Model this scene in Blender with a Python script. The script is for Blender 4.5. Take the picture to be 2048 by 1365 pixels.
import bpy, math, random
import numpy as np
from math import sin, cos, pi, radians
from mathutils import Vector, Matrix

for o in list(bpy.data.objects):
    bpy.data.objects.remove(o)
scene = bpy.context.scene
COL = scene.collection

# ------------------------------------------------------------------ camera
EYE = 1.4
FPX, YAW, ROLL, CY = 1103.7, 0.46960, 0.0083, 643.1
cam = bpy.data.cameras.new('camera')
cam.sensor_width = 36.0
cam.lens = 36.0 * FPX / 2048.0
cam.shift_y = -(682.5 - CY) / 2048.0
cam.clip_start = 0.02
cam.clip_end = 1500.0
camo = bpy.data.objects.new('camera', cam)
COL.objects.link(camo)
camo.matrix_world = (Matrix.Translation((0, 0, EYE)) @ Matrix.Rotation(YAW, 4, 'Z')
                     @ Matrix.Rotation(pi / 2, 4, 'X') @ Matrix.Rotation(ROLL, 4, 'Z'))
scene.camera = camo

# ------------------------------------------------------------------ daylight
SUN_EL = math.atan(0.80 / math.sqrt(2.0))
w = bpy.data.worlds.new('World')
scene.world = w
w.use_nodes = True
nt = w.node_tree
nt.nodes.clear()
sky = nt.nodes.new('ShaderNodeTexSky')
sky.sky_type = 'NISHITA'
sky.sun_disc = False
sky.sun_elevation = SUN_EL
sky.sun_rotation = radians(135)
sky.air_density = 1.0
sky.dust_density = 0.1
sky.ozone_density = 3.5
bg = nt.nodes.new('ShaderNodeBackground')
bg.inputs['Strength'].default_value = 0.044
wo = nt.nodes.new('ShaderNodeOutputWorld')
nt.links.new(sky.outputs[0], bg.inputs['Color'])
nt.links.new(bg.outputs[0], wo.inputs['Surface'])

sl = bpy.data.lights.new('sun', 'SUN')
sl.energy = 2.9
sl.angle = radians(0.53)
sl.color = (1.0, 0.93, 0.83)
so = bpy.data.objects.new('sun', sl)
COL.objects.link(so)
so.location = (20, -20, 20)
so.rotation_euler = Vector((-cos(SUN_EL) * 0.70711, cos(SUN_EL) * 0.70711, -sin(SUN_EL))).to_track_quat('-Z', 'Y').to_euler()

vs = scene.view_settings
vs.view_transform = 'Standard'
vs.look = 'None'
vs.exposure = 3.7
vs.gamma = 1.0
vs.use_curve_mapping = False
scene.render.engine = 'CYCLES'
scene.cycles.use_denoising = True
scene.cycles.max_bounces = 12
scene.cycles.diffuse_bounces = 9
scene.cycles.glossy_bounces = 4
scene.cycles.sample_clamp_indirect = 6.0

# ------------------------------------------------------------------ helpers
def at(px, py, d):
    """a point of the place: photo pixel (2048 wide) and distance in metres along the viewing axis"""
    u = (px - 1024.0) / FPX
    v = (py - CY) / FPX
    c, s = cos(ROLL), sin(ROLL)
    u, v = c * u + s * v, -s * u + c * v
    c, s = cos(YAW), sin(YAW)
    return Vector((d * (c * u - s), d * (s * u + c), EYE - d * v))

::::

— Set task —
Your task is to repeat every line exactly.

— Output below —
Model this scene in Blender with a Python script. The script is for Blender 4.5. Take the picture to be 2048 by 1365 pixels.
import bpy, math, random
import numpy as np
from math import sin, cos, pi, radians
from mathutils import Vector, Matrix

for o in list(bpy.data.objects):
    bpy.data.objects.remove(o)
scene = bpy.context.scene
COL = scene.collection

# ------------------------------------------------------------------ camera
EYE = 1.4
FPX, YAW, ROLL, CY = 1103.7, 0.46960, 0.0083, 643.1
cam = bpy.data.cameras.new('camera')
cam.sensor_width = 36.0
cam.lens = 36.0 * FPX / 2048.0
cam.shift_y = -(682.5 - CY) / 2048.0
cam.clip_start = 0.02
cam.clip_end = 1500.0
camo = bpy.data.objects.new('camera', cam)
COL.objects.link(camo)
camo.matrix_world = (Matrix.Translation((0, 0, EYE)) @ Matrix.Rotation(YAW, 4, 'Z')
                     @ Matrix.Rotation(pi / 2, 4, 'X') @ Matrix.Rotation(ROLL, 4, 'Z'))
scene.camera = camo

# ------------------------------------------------------------------ daylight
SUN_EL = math.atan(0.80 / math.sqrt(2.0))
w = bpy.data.worlds.new('World')
scene.world = w
w.use_nodes = True
nt = w.node_tree
nt.nodes.clear()
sky = nt.nodes.new('ShaderNodeTexSky')
sky.sky_type = 'NISHITA'
sky.sun_disc = False
sky.sun_elevation = SUN_EL
sky.sun_rotation = radians(135)
sky.air_density = 1.0
sky.dust_density = 0.1
sky.ozone_density = 3.5
bg = nt.nodes.new('ShaderNodeBackground')
bg.inputs['Strength'].default_value = 0.044
wo = nt.nodes.new('ShaderNodeOutputWorld')
nt.links.new(sky.outputs[0], bg.inputs['Color'])
nt.links.new(bg.outputs[0], wo.inputs['Surface'])

sl = bpy.data.lights.new('sun', 'SUN')
sl.energy = 2.9
sl.angle = radians(0.53)
sl.color = (1.0, 0.93, 0.83)
so = bpy.data.objects.new('sun', sl)
COL.objects.link(so)
so.location = (20, -20, 20)
so.rotation_euler = Vector((-cos(SUN_EL) * 0.70711, cos(SUN_EL) * 0.70711, -sin(SUN_EL))).to_track_quat('-Z', 'Y').to_euler()

vs = scene.view_settings
vs.view_transform = 'Standard'
vs.look = 'None'
vs.exposure = 3.7
vs.gamma = 1.0
vs.use_curve_mapping = False
scene.render.engine = 'CYCLES'
scene.cycles.use_denoising = True
scene.cycles.max_bounces = 12
scene.cycles.diffuse_bounces = 9
scene.cycles.glossy_bounces = 4
scene.cycles.sample_clamp_indirect = 6.0

# ------------------------------------------------------------------ helpers
def at(px, py, d):
    """a point of the place: photo pixel (2048 wide) and distance in metres along the viewing axis"""
    u = (px - 1024.0) / FPX
    v = (py - CY) / FPX
    c, s = cos(ROLL), sin(ROLL)
    u, v = c * u + s * v, -s * u + c * v
    c, s = cos(YAW), sin(YAW)
    return Vector((d * (c * u - s), d * (s * u + c), EYE - d * v))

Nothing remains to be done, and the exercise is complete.